Shariah Compliance in Islamic Banking

Islamic law holds that making money from money is wrong, and Shariah-compliant institutions tend to refrain from engaging in doubt or speculation. Instead of lending money to their clients at a profit, they buy the underlying product—the house, the car, the refrigerator—and then lease it or re-sell it on installment to the client for a fixed price typically higher than the initial market value. 

The essential notion here is risk-sharing. The banks profit from the transaction as a reward for their risk to the customer.
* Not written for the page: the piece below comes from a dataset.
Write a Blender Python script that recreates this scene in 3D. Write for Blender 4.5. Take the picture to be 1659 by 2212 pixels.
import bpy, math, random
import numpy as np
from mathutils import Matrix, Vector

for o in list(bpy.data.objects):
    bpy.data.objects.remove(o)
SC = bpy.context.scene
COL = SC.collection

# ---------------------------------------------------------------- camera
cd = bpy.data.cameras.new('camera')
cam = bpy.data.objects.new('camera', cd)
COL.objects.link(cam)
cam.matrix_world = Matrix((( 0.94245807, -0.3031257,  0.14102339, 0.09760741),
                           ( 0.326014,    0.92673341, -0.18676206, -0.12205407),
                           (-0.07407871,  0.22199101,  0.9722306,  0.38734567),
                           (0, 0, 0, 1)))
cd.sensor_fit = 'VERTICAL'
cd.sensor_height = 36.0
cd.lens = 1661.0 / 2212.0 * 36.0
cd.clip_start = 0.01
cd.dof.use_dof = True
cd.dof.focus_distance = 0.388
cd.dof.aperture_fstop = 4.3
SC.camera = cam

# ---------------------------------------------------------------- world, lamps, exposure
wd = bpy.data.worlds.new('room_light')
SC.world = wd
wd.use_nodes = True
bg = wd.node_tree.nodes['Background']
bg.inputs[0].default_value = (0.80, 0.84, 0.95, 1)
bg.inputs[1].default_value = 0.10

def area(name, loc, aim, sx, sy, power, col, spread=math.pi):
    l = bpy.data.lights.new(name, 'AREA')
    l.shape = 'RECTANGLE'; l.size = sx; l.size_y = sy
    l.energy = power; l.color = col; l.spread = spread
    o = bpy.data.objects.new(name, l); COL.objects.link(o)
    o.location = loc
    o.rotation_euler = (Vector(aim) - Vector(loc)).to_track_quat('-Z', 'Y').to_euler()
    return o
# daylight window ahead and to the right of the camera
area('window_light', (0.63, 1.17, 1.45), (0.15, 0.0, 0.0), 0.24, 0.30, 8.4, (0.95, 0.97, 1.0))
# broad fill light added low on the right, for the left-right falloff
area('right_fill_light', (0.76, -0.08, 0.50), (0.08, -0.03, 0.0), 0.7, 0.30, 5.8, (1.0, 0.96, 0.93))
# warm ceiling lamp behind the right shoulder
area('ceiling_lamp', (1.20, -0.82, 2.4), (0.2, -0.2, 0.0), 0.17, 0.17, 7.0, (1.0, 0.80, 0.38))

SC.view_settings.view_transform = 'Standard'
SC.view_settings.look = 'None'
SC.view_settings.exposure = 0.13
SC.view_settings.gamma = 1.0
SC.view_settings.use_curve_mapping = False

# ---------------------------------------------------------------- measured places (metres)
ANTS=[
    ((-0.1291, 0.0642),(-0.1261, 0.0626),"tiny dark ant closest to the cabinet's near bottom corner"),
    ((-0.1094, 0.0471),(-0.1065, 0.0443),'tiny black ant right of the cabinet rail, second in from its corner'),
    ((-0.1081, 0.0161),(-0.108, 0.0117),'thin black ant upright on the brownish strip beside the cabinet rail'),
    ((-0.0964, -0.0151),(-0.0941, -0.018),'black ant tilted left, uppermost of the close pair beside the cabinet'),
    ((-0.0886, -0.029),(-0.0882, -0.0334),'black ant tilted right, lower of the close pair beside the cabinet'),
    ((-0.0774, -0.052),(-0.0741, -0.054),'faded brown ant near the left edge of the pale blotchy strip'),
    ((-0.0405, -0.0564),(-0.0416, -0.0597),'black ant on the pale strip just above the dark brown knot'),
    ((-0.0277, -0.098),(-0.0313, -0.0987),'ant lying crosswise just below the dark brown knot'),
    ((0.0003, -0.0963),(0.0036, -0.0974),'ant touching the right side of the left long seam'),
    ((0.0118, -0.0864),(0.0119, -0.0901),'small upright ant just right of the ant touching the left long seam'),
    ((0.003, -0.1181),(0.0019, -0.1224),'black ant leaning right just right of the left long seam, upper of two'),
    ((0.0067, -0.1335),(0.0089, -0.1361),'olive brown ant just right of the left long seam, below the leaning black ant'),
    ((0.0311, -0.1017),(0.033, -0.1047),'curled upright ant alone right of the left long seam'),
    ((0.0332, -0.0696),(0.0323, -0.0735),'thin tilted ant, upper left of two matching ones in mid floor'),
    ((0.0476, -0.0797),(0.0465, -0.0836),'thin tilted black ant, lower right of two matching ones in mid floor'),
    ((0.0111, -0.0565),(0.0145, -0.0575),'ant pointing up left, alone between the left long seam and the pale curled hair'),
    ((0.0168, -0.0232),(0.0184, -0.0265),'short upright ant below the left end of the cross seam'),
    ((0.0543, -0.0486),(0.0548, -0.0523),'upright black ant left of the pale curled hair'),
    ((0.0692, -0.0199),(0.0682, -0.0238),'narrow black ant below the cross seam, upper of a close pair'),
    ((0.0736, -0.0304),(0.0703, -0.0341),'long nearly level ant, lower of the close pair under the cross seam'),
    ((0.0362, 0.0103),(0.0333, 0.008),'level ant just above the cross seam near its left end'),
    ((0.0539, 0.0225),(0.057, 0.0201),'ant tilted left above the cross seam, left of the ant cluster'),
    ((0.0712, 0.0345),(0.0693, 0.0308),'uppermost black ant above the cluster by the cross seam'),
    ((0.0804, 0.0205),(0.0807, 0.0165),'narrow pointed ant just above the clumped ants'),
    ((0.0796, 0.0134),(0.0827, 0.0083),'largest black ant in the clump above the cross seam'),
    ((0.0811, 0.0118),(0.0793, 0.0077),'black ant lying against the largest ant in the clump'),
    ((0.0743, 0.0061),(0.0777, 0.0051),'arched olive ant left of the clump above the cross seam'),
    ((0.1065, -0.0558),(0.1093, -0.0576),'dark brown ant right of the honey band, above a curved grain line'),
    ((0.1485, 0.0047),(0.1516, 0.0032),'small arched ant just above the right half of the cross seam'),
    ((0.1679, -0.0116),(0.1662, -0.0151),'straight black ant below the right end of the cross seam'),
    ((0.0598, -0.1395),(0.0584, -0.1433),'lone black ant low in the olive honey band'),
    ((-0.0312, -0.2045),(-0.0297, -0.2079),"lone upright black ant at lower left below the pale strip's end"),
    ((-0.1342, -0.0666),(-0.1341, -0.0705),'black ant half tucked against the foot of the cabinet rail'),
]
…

Instead of thriving off interest rates, Islamic banks use their customers’ money (Islamic Deposits) to acquire assets such as property or businesses and profit when the loan is successfully repaid.

Products in Islamic banking and Islamic finance

As we all know, the conventional banking system’s main product is a loan with interest with depositors’ money. In contrast, the IBF system offers numerous Shariah-compliant products, which are of two types: Source of Funds and Application of Funds. 

Source of Funds includes Wadiah (Islamic Deposit -CASA-), Mudarabah (Investment Account), Murabahah (Fixed/Term Deposit), and more. In contrast, the application of funds includes Musharakah, Tawaruq, Istisna, Ijarah, and more, and contract services like Ujra, Wakalah, Jualah, and the like. 

These stated and more products are Shariah-compliant as each of these products and contracts creates a different relationship between the bank and the customer. 

For example, Wadiah builds depositors and custodian relationships, Murabahah is the seller and buyer, while Musharakah is the Partnership. The relationship changes from one product to another, compared to the conventional system that only has a Debtors and Creditors relationship in all contracts.

Related: 6 Crucial Components of the Islamic Financial System

Conclusion on Islamic banking and finance

How shariah compliant Islamic Banking

Islamic Banking and Finance works within the Shariah law and principles, following certain restrictions: 

  • IBF cannot provide finance for an activity prohibited by Shariah (Islamic Law), e.g., businesses dealing in alcohol, pork, and more. 
  • IBF cannot give any loan in cash for interest; nevertheless, IBF customers’ financial needs are met through the supply of required assets on a profit and loss sharing basis. 
  • Under the Islamic Financial System, when financing is provided under a profit-sharing contract, profit is shared according to the agreement between the two parties. Still, two parties must share the loss according to capital/ownership.